Porter will assume his duties as chief of police and director of DPS in April.
Porter comes to Brown from the University of Massachusetts-Dartmouth, where he has served as director of public safety for the past nine years. He will replace Interim Chief Emil Fioravanti, who took up the reins in December after former chief Col. Paul Verrecchia resigned from his post and relocated to South Carolina, where he currently serves as chief at the College of Charleston.
Porter's appointment concludes a search that began in December, following a meticulous examination of 90 applicants - a pool consisting of police chiefs at other prestigious universities as well as high-ranking municipal officers from locales as distant as California, said Vice President for Administration Walter Hunter.
The search committee, composed of students, faculty and administrators, has found the "perfect fit" in Porter, Hunter said. With Porter at the helm, DPS will have a mature guide at a critical juncture in DPS history, Hunter said, lauding Porter's previous experience with initiatives that are in precise alignment with the current DPS agenda.
"We're right at the beginning of implementing a more comprehensive community policing plan. He's done that. We are in the implementation phase of arming our officers. He's done that. And he's done both really well," Hunter said.
Vice President for Campus Life and Student Services David Greene echoed Hunter's praise. "I think (Porter has) just the right mix of experience and outlook to be successful at Brown," Greene said. "During the interview process, I really gained great confidence in his intellect and the broad perspective he takes on policing."
Porter, a Boston native, graduated from Northeastern University in 1982 with a degree in criminal justice and is a 1984 graduate of the Municipal Police Academy in Massachusetts. He began his law enforcement career at Simmons College while studying at Northeastern. After graduating, he served in the Division of Public Safety at Northeastern for 12 years, leaving in 1996 to become chief at UMass-Dartmouth.
"Brown University's gain is the University's loss," Jean MacCormack, chancellor at UMass-Dartmouth, wrote in an e-mail to The Herald. "Chief Porter has provided exemplary leadership at the highest professional level and has made a lasting contribution to the University of Massachusetts Dartmouth community."

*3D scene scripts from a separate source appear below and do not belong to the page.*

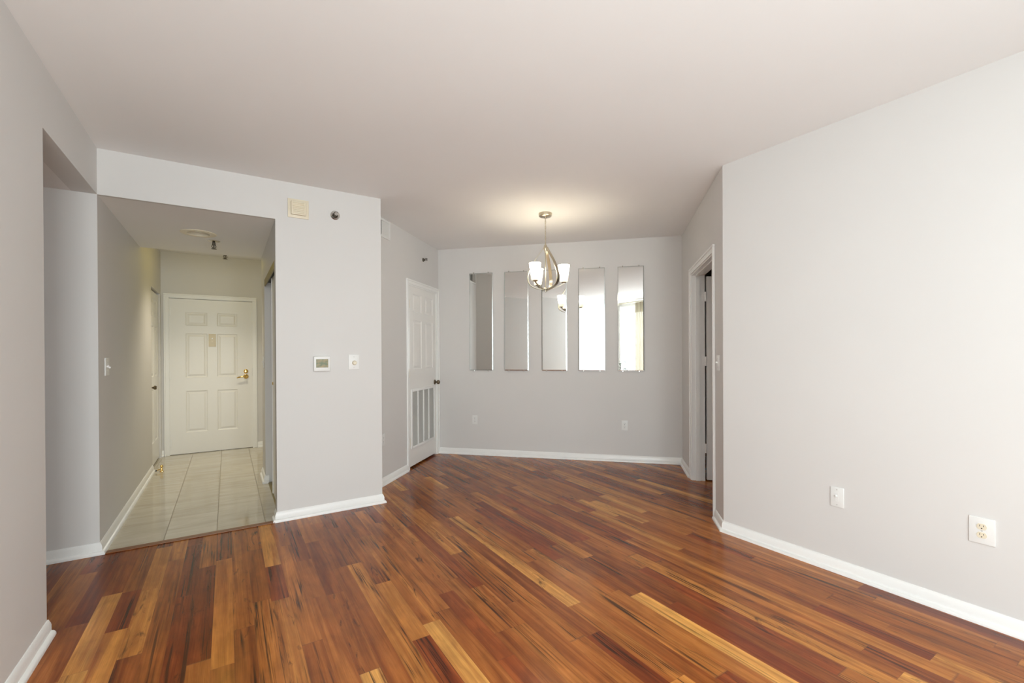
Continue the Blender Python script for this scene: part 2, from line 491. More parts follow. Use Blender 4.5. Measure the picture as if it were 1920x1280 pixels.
ve = MB().box(-.12, 1.72, SOF_Y, END_Y + .1, 2.535, H + .1).build('ceiling_vestibule', M['ceiling'])
struct(ve, 'higher ceiling in front of the entry door', 'ceiling')
kc = MB().box(-1.9, -TH, -3.2, 0.0, HL, H).build('ceiling_passage', M['ceiling'])
struct(kc, 'lowered ceiling of the side passage behind the left wall', 'ceiling')

SY0, SY1, SZ0, SZ1 = -4.52, -3.36, 0.06, 2.50
w = MB().box(-TH, 0, WIN_Y, SY0, 0, H).box(-TH, 0, SY0, SY1, 0, SZ0).box(-TH, 0, SY0, SY1, SZ1, H).box(-TH, 0, SY1, -0.992, 0, H).box(-TH, 0, -0.992, 0, HL, H).build('wall_left', M['wall'])
struct(w, 'pale grey left wall with a wide cased opening beside the hall', 'wall')
w = MB().box(-1.9, 0, 0, TH, 0, H).box(0, 1.0, -0.0, 0.03, HL, H).prism([(1.0, 0), (1.792, 0), (1.792, .347), (1.57, TH), (1.0, TH)], 0, H).build('wall_entry', M['wall'])
struct(w, 'pale grey wall holding the thermostat with the hall opening cut in it', 'wall')
w = MB().box(-TH, 0, TH, 2.37, 0, H).box(-TH, 0, 2.37, 3.13, 2.0, H).box(-TH, 0, 3.13, END_Y + .1, 0, H).build('wall_hall_left', M['wall'])
struct(w, 'grey left wall of the entry hall', 'wall')
w = (MB().box(1.0, 1.10, TH, 1.21, 1.985, H).box(1.0, 1.72, 1.21, 1.60, 0, H).box(1.60, 1.72, 1.60, END_Y + .1, 0, H)).build('wall_hall_right', M['wall'])
struct(w, 'right wall of the entry hall with a closet opening', 'wall')
EL, ER = 0.079, 0.976
w = (MB().box(0, EL - .02, END_Y, END_Y + .1, 0, 2.535).box(ER + .02, 1.60, END_Y, END_Y + .1, 0, 2.535)
     .box(EL - .02, ER + .02, END_Y, END_Y + .1, 1.99, 2.535)).build('wall_hall_end', M['wall'])
struct(w, 'wall around the entry door at the far end of the hall', 'wall')

def rot_wall(frame, boxes, name, label):
    p0, rz = FR[frame]
    mb = MB()
    for bx in boxes: mb.box(*bx)
    bmesh.ops.transform(mb.b, matrix=Matrix.Translation(p0) @ Matrix.Rotation(rz, 4, 'Z'), verts=mb.b.verts[:])
    o = mb.build(name, M['wall'])
    return struct(o, label, 'wall')
# closet wall: local x runs from the pier (negative) to the mirror corner (0)
CWL = -1.97
rot_wall('closet', [(CWL, -.862, 0, TH, 0, H), (-.862, -.055, 0, TH, 2.020, H), (-.055, 0, 0, TH, 0, H)], 'wall_closet', 'grey angled wall with the vented closet door')
rot_wall('closet', [(-.93, -.88, TH, .75, 0, H), (-.04, .01, TH, .75, 0, H), (-.88, -.04, .70, .75, 0, H), (-.88, -.04, TH, .70, H - .04, H), (-.88, -.04, TH, .70, -.05, 0)], 'wall_utility', 'walls of the utility closet behind the vented door')
rot_wall('mirror', [(-TH, 2.912 + TH, 0, TH, 0, H)], 'wall_back', 'grey back wall with five tall mirrors')
DW0, DW1 = 0.632, 1.645
rot_wall('doorway', [(0, DW0, 0, TH, 0, H), (DW0, DW1, 0, TH, 2.03, H), (DW1, 1.943, 0, TH, 0, H)], 'wall_doorway', 'grey angled wall with the open doorway on the right')
w = MB().box(RX, RX + TH, WIN_Y, -1.926, 0, H).build('wall_right', M['wall'])
struct(w, 'long pale grey right wall with two low wall plates', 'wall')
WX0, WX1, WZ0, WZ1 = 0.07, 3.48, 0.06, 2.50
w = (MB().box(-TH, WX0, WIN_Y - .15, WIN_Y, 0, H).box(WX1, RX + TH, WIN_Y - .15, WIN_Y, 0, H)
     .box(WX0, WX1, WIN_Y - .15, WIN_Y, 0, WZ0).box(WX0, WX1, WIN_Y - .15, WIN_Y, WZ1, H)).build('wall_window', M['wall'])
struct(w, 'wall with the wide window behind the camera', 'wall')
# rooms glimpsed or closed off behind: side passage, closet, room behind the doorway
w = MB().box(-1.9, -1.78, -3.2, 0, 0, HL).box(-1.78, -TH, -3.2, -3.08, 0, HL).build('wall_passage', M['wall'])
struct(w, 'walls of the side passage', 'wall')
w = MB().prism([(6.5, -1.9), (6.6, -1.9), (6.6, .2), (6.5, .2)], 0, H).prism([(RX + TH, -2.0), (6.6, -2.0), (6.6, -1.9), (RX + TH, -1.9)], 0, H).prism([(5.1, -.40), (5.1, -.52), (6.5, .08), (6.5, .2)], 0, H).build('wall_bedroom', M['wall'])
struct(w, 'walls of the room behind the doorway', 'wall')

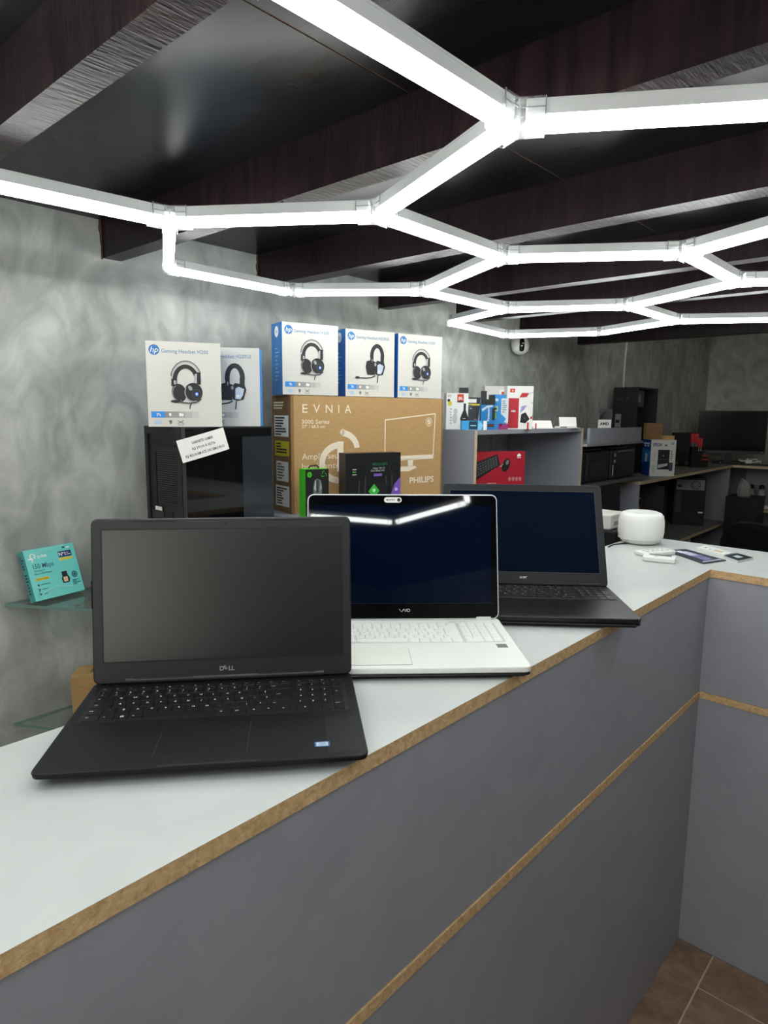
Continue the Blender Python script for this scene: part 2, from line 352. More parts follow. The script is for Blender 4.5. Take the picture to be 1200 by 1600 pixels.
# ------------------------------------------------------------------ laptops
ROWS = [
 [("esc", 1), ("F1", 1), ("F2", 1), ("F3", 1), ("F4", 1), ("F5", 1), ("F6", 1), ("F7", 1), ("F8", 1), ("F9", 1), ("F10", 1), ("F11", 1), ("F12", 1), ("prt", 1), ("ins", 1), None, ("del", .94), ("home", .94), ("end", .94), ("pg", .94)],
 [("'", 1), ("1", 1), ("2", 1), ("3", 1), ("4", 1), ("5", 1), ("6", 1), ("7", 1), ("8", 1), ("9", 1), ("0", 1), ("-", 1), ("=", 1), ("back", 2), None, ("num", .94), ("/", .94), ("*", .94), ("-", .94)],
 [("tab", 1.5), ("Q", 1), ("W", 1), ("E", 1), ("R", 1), ("T", 1), ("Y", 1), ("U", 1), ("I", 1), ("O", 1), ("P", 1), ("´", 1), ("[", 1), ("enter", 1.5, 'T'), None, ("7", .94), ("8", .94), ("9", .94), ("+", .94, 'T')],
 [("caps", 1.7), ("A", 1), ("S", 1), ("D", 1), ("F", 1), ("G", 1), ("H", 1), ("J", 1), ("K", 1), ("L", 1), ("Ç", 1), ("~", 1), ("]", .8), (None, 1.5), None, ("4", .94), ("5", .94), ("6", .94), (None, .94)],
 [("shift", 1.3), ("\\", .9), ("Z", 1), ("X", 1), ("C", 1), ("V", 1), ("B", 1), ("N", 1), ("M", 1), (",", 1), (".", 1), (";", 1), ("/", 1), ("shift", 1.8), None, ("1", .94), ("2", .94), ("3", .94), ("enter", .94, 'T')],
 [("ctrl", 1.3), ("fn", 1), ("win", 1), ("alt", 1), ("", 5.2), ("alt", 1.1), ("ctrl", 1.1), ("<", 1.1), ("^", 1.1), (">", 1.1), None, ("0", 1.88), (",", .94), (None, .94)],
]
def make_laptop(name, label, loc, rz, W, D, LH, tilt, S):
    t = thing(name, label, 'laptop', loc, rz, 'laptops standing open on the counter')
    H = S['H']; Hf = S.get('Hf', H)
    base = MB()
    if S.get('under'):
        base.rslab(W, D, H*.45, .012, S['under'], .003, z0=.002, taper=.0055)
        base.rslab(W, D, H*.55, .012, S['body'], .0022, z0=.002+H*.45)
    else: base.rslab(W, D, H, .012, S['body'], .002, z0=.002, taper=.03)
    for x in (.045, W-.065):
        for y in (.034, D-.045): base.box(x, x+.02, y, y+.008, 0, .003, BLK)
    bo = base.build('base', t)
    zt = H+.002
    # keyboard field
    u = (W-2*S['kx'])/19.05; rp = S.get('rp', .0185); fr = S.get('fr', .0112); yt = D-S['kback']
    wf = W-2*S['kx']
    MB().rslab(wf+.006, rp*5+fr+.005, .0004, .003, S['well'], .0002, x0=S['kx']-.003, y0=yt-(rp*5+fr)-.002, z0=zt).build('keyboard_well', bo)
    kz = zt+.0004; kh = S.get('kh', .0014)
    kcache = {}
    y = yt
    for ri, row in enumerate(ROWS):
        h = fr if ri == 0 else rp; x = S['kx']
        for k in row:
            if k is None: x = S['kx']+15.25*u; continue
            lab, wu = k[0], k[1]; tall = len(k) > 2
            if lab is not None:
                kw, kd = wu*u-S['gap'], h-S['gap']+(rp if tall else 0)
                b = MB(); q = S.get('ktaper', .0006)
                pts = [(-kw/2, -kd/2), (kw/2, -kd/2), (kw/2, kd/2), (-kw/2, kd/2)]
                b.loft([[(px, py, 0) for px, py in pts], [(px*(1-2*q/kw), py*(1-2*q/kd), kh) for px, py in pts]], S['key'], sm=False)
                if lab:
                    dd = Decal((0, 0, kh), (1, 0, 0), (0, 1, 0), .00008)
                    if lab == 'win':
                        for a in (-.0022, .0002):
                            for c in (-.0018, .0004): dd.rect(a, c, a+.002, c+.0018, S['legend'], 1)
                    else:
                        lh = S.get('lh', .0034) if len(lab) < 2 else .0020
                        if ri == 0: lh = .0018
                        dd.text(lab, -kw*.18 if len(lab) < 2 else -kw*.36, kd*.02, lh, S['legend'], 1, 'l', bold=.02, res=1)
                        if ri == 1 and len(lab) == 1 and x < .8*W: dd.text('!@#$%&*()_+"'[(int(lab) if lab.isdigit() else 3) % 12], -kw*.18, -kd*.34, .0022, S['legend'], 1, 'l', res=1)
                    o0 = len(b.v); b.v += dd.b.v; mi = b.mi(S['legend'])
                    for f in dd.b.f: b.f.append([o0+i for i in f]); b.m.append(mi); b.smooth.append(False)
                b.build('key', bo, (x+wu*u/2, y-h/2-(rp/2 if tall else 0), kz))
            x += wu*u
        y -= h
    # touchpad
    tx0, tx1, ty0, ty1 = S['pad']
    tp = MB().rslab(tx1-tx0, ty1-ty0, .0005, .003, S['padedge'], .0002, x0=tx0, y0=ty0, z0=zt).build('touchpad', bo)
    MB().rslab(tx1-tx0-.0014, ty1-ty0-.0014, .0005, .0025, S['padm'], .0001, x0=tx0+.0007, y0=ty0+.0007, z0=zt+.0003).build('touchpad_surface', bo)
    if S.get('padsplit'):
        MB().box((tx0+tx1)/2-.0003, (tx0+tx1)/2+.0003, ty0+.002, ty0+.014, zt+.0008, zt+.00085, BLK).build('button_split', bo)
    # lid
    LT = S['LT']; lm = MB()
    TL = Matrix.Rotation(PI/2, 4, 'X')      # slab xy -> xz, thickness to -y
    back = MB(); back.rslab(W, LH, LT, S['lr'], S['lidm'], .0018, T=Matrix.Translation((0, LT, 0)) @ TL)
    lid = back.build('lid', t, (0, D-.008-LT*.5, zt+.001), (-tilt, 0, 0))
    bz = S['bez']   # l, r, bottom, top margins
    if S.get('rim'):
        r_ = S['rim']; MB().rslab(W-2*r_, LH-2*r_, .0014, S['lr']-r_, S['bezm'], .0004, T=Matrix.Translation((r_, .0006, r_)) @ TL).build('bezel', lid)
        yf = -.0008
    else:
        MB().rslab(W-.003, LH-.003, .0012, S['lr']-.001, S['bezm'], .0005, T=Matrix.Translation((.0015, .0004, .0015)) @ TL).build('bezel', lid)
        yf = -.0008
    sx0, sx1, sz0, sz1 = bz[0], W-bz[1], bz[2], LH-bz[3]
    if not S.get('flush'):
        f = MB(); e = .0016
        for x0, x1, z0, z1 in ((sx0-e, sx1+e, sz0-e, sz0), (sx0-e, sx1+e, sz1, sz1+e), (sx0-e, sx0, sz0, sz1), (sx1, sx1+e, sz0, sz1)): f.box(x0, x1, yf-.0008, yf, z0, z1, S['frame'])
        f.build('screen_frame', lid)
    MB().box(sx0, sx1, yf-.0003, yf+.0001, sz0, sz1, S['screen']).build('screen', lid)
    S['extra'](t, bo, lid, W, D, LH, zt, yf)
    return t
def fdec(yf): return Decal((0, yf, 0), (1, 0, 0), (0, 0, 1), .00012)
def on_base(zt): return Decal((0, 0, zt), (1, 0, 0), (0, 1, 0), .0001)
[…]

Porter has spent his entire career policing college campuses. "I've had opportunities to go to the municipal side, but I found the campus environment more satisfying," Porter told the Herald. "I'm very interested in campus communities, especially in an urban environment, and I really want to get more entrenched in Brown's community."
In the spirit of community policing, Porter plans to establish an open door policy, integrating ideas from any of the approximately 10,000 members of the Brown community, in addition to collaborating with the Providence Police Department. While he promises to cultivate a flexible rapport with the campus, Porter plans to make his mark by "fine-tuning the procedure" and "injecting innovative ideas into the current plan" for community policing and arming, he said. Both the arming and community policing initiatives he championed at UMass-Dartmouth went smoothly, he said.
"We wanted our officers to be able to respond to any emergency," he said. "We're very in favor of giving our officers adequate tools so they can do what they were hired to do."
Hunter said he is confident that under Porter's leadership the transition to an armed DPS will have no complications. "He is absolutely the right person at the right time," he said. "He'll do a spectacular job leading the department and help make the University a safer place."